Reproduce each of the lines word for word.

[start]

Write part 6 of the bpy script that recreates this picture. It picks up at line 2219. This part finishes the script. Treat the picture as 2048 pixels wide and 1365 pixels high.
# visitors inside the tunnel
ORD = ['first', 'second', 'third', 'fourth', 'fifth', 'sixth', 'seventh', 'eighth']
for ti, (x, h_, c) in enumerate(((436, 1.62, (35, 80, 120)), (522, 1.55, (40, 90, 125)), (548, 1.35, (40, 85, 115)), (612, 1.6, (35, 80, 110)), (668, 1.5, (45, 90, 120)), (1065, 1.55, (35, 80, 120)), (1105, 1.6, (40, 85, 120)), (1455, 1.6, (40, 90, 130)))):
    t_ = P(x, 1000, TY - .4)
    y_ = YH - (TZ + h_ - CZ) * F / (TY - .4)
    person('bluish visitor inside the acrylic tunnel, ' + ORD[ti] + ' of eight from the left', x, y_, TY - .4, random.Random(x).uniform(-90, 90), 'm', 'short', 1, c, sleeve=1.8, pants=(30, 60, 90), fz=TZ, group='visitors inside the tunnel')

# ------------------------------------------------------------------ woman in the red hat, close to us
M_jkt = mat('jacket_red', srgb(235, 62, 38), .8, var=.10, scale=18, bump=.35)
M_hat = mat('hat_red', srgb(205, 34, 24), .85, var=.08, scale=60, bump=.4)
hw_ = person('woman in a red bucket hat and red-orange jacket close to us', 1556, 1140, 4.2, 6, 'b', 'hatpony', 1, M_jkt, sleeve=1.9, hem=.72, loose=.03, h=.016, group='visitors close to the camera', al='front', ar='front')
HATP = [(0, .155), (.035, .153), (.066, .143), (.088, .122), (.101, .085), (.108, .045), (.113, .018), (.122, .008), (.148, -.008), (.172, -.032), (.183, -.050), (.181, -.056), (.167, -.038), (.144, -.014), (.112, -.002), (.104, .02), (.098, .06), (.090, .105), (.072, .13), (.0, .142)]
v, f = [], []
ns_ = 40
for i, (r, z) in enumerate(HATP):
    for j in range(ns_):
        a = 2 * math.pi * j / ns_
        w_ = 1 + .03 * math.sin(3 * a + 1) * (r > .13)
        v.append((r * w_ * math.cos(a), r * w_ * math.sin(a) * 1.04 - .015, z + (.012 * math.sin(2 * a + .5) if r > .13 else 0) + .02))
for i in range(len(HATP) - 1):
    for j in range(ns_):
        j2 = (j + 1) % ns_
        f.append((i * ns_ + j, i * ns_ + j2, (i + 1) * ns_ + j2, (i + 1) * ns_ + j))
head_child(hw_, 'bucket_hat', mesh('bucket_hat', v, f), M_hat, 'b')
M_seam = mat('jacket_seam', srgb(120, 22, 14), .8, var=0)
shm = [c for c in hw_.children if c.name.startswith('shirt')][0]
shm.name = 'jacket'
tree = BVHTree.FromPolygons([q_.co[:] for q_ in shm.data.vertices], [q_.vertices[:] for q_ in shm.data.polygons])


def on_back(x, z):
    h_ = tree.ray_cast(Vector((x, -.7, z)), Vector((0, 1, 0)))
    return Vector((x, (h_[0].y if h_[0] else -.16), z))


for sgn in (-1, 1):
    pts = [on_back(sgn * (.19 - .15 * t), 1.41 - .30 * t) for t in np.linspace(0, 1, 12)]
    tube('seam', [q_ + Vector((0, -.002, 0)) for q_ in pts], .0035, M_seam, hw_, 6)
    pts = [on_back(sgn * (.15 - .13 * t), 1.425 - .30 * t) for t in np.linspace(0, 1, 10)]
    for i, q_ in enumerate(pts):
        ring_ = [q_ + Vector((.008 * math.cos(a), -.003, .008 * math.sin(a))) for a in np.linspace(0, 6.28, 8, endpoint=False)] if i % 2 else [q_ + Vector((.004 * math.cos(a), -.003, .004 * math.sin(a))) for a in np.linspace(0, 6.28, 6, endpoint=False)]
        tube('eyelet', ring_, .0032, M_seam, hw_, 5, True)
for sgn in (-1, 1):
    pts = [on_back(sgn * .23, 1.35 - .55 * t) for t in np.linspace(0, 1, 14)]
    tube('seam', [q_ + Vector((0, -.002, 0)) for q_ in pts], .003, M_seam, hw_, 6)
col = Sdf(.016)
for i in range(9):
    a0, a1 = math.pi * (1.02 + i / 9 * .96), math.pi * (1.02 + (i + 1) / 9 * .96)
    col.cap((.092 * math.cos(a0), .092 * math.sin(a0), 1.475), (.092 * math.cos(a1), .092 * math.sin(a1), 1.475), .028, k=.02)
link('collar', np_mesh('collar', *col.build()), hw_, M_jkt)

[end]

*Task solution*.
Write part 6 of the bpy script that recreates this picture. It picks up at line 2219. This part finishes the script. Treat the picture as 2048 pixels wide and 1365 pixels high.
# visitors inside the tunnel
ORD = ['first', 'second', 'third', 'fourth', 'fifth', 'sixth', 'seventh', 'eighth']
for ti, (x, h_, c) in enumerate(((436, 1.62, (35, 80, 120)), (522, 1.55, (40, 90, 125)), (548, 1.35, (40, 85, 115)), (612, 1.6, (35, 80, 110)), (668, 1.5, (45, 90, 120)), (1065, 1.55, (35, 80, 120)), (1105, 1.6, (40, 85, 120)), (1455, 1.6, (40, 90, 130)))):
    t_ = P(x, 1000, TY - .4)
    y_ = YH - (TZ + h_ - CZ) * F / (TY - .4)
    person('bluish visitor inside the acrylic tunnel, ' + ORD[ti] + ' of eight from the left', x, y_, TY - .4, random.Random(x).uniform(-90, 90), 'm', 'short', 1, c, sleeve=1.8, pants=(30, 60, 90), fz=TZ, group='visitors inside the tunnel')

# ------------------------------------------------------------------ woman in the red hat, close to us
M_jkt = mat('jacket_red', srgb(235, 62, 38), .8, var=.10, scale=18, bump=.35)
M_hat = mat('hat_red', srgb(205, 34, 24), .85, var=.08, scale=60, bump=.4)
hw_ = person('woman in a red bucket hat and red-orange jacket close to us', 1556, 1140, 4.2, 6, 'b', 'hatpony', 1, M_jkt, sleeve=1.9, hem=.72, loose=.03, h=.016, group='visitors close to the camera', al='front', ar='front')
HATP = [(0, .155), (.035, .153), (.066, .143), (.088, .122), (.101, .085), (.108, .045), (.113, .018), (.122, .008), (.148, -.008), (.172, -.032), (.183, -.050), (.181, -.056), (.167, -.038), (.144, -.014), (.112, -.002), (.104, .02), (.098, .06), (.090, .105), (.072, .13), (.0, .142)]
v, f = [], []
ns_ = 40
for i, (r, z) in enumerate(HATP):
    for j in range(ns_):
        a = 2 * math.pi * j / ns_
        w_ = 1 + .03 * math.sin(3 * a + 1) * (r > .13)
        v.append((r * w_ * math.cos(a), r * w_ * math.sin(a) * 1.04 - .015, z + (.012 * math.sin(2 * a + .5) if r > .13 else 0) + .02))
for i in range(len(HATP) - 1):
    for j in range(ns_):
        j2 = (j + 1) % ns_
        f.append((i * ns_ + j, i * ns_ + j2, (i + 1) * ns_ + j2, (i + 1) * ns_ + j))
head_child(hw_, 'bucket_hat', mesh('bucket_hat', v, f), M_hat, 'b')
M_seam = mat('jacket_seam', srgb(120, 22, 14), .8, var=0)
shm = [c for c in hw_.children if c.name.startswith('shirt')][0]
shm.name = 'jacket'
tree = BVHTree.FromPolygons([q_.co[:] for q_ in shm.data.vertices], [q_.vertices[:] for q_ in shm.data.polygons])


def on_back(x, z):
    h_ = tree.ray_cast(Vector((x, -.7, z)), Vector((0, 1, 0)))
    return Vector((x, (h_[0].y if h_[0] else -.16), z))


for sgn in (-1, 1):
    pts = [on_back(sgn * (.19 - .15 * t), 1.41 - .30 * t) for t in np.linspace(0, 1, 12)]
    tube('seam', [q_ + Vector((0, -.002, 0)) for q_ in pts], .0035, M_seam, hw_, 6)
    pts = [on_back(sgn * (.15 - .13 * t), 1.425 - .30 * t) for t in np.linspace(0, 1, 10)]
    for i, q_ in enumerate(pts):
        ring_ = [q_ + Vector((.008 * math.cos(a), -.003, .008 * math.sin(a))) for a in np.linspace(0, 6.28, 8, endpoint=False)] if i % 2 else [q_ + Vector((.004 * math.cos(a), -.003, .004 * math.sin(a))) for a in np.linspace(0, 6.28, 6, endpoint=False)]
        tube('eyelet', ring_, .0032, M_seam, hw_, 5, True)
for sgn in (-1, 1):
    pts = [on_back(sgn * .23, 1.35 - .55 * t) for t in np.linspace(0, 1, 14)]
    tube('seam', [q_ + Vector((0, -.002, 0)) for q_ in pts], .003, M_seam, hw_, 6)
col = Sdf(.016)
for i in range(9):
    a0, a1 = math.pi * (1.02 + i / 9 * .96), math.pi * (1.02 + (i + 1) / 9 * .96)
    col.cap((.092 * math.cos(a0), .092 * math.sin(a0), 1.475), (.092 * math.cos(a1), .092 * math.sin(a1), 1.475), .028, k=.02)
link('collar', np_mesh('collar', *col.build()), hw_, M_jkt)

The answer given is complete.